Harberger Taxes are a key component for the Geo Web’s value proposition.
Harberger Taxes entered the mainstream consciousness of Web3 with Eric A. Posner & Glen Weyl’s book, Radical Markets. Vitalik Buterin wrote the forward for the book and has expressed his interest in the book’s ideas applied to the blockchain space in blog posts, tweets, and presentations.
Vitalik’s enthusiasm and the natural fit between crypto and the Harberger scheme have inspired numerous experimental implementations. We researched and used one such reference implementation for our HackFS prototype, but all of the examples that we found have a fatal flaw: scalability.
Existing implementations deal with tax collection on a one-to-one basis: a user claims an NFT, prepaid funds are locked in a smart contract, and taxes are individually collected on demand or at transfer (based on the duration of time the asset is held). Unused funds are returned to the owner if there is a transfer.

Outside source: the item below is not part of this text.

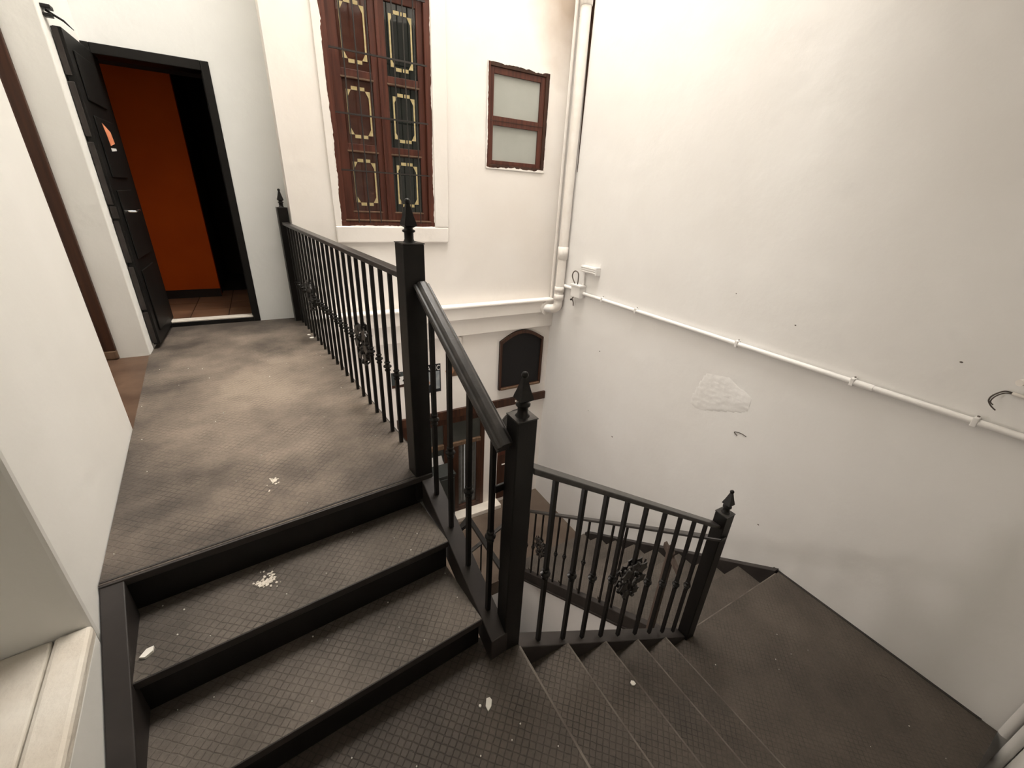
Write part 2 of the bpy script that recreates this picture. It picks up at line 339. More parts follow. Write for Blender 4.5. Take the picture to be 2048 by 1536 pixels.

The time and gas required to collect taxes scales linearly with the number of outstanding NFTs. Even if gas prices aren’t insanely high (as they have been lately), this is too inefficient to implement for the Geo Web. So this week, we went about designing a tax mechanism that could conceivably scale to global adoption. Here’s what we came up with:
When anyone claims or buys a Geo Web land parcel (an NFT), they must also deposit funds (prepaid taxes) into a master Harberger Tax smart contract
An expiration date for each NFT is calculated based on the self-assessed value, taxes paid, and the tax rate
The expiration date is recalculated with any deposit, withdraw, or a self-assessed value modification transaction.
If an expiration date passes (i.e. prepaid taxes run out), ownership of the NFT is forfeited (potentially with some buffer mechanisms)
If there is a forced sale, the smart contract refunds the owner’s unused prepaid taxes (calculated using the expiration date, transaction date, self-assessed value, & tax rate) along with the proceeds of the sale
All of these basic functions can be achieved with straight forward math on a transaction-by-transaction basis.
The new part is calculating earned taxes (aggregate funds that can be collected by the Geo Web org* from the contract) and a required reserves (unearned/prepaid taxes that must remain locked for potential refunds):
Required Reserve (T1) = Reserve (T0) + New Taxes Paid - Taxes Returned - Sum of Self-Assessed Values (T0)*(Tax Rate*Duration(T1-T0))
The above assumes a universal tax rate, but could be modified to handle multiple tax rates. We’ll likely measure duration between transactions in seconds, so the tax rate used in the formula would be per second.
Total Contract Funds (T1) - Required Reserve (T1) = Funds Available to Withdraw (T1)
The required reserve formula is concurrently updated with each of our basic contract functions. Aggregate tax collection/withdraws are now a constant time complexity transaction (thereby saving the fate of the Geo Web and the Ethereum blockchain).
Did we get this right? Let us know what you think! We’ll catch you in Week 3.
*This is a big discussion for another day, but we envision Harberger Tax funds being managed through a multi-sig authority to start. The funds will be used to support network development and other public goods (Gitcoin! Quadratic funding!). We’ll transition to more decentralized methods such as governance tokens or a DAO as the network matures.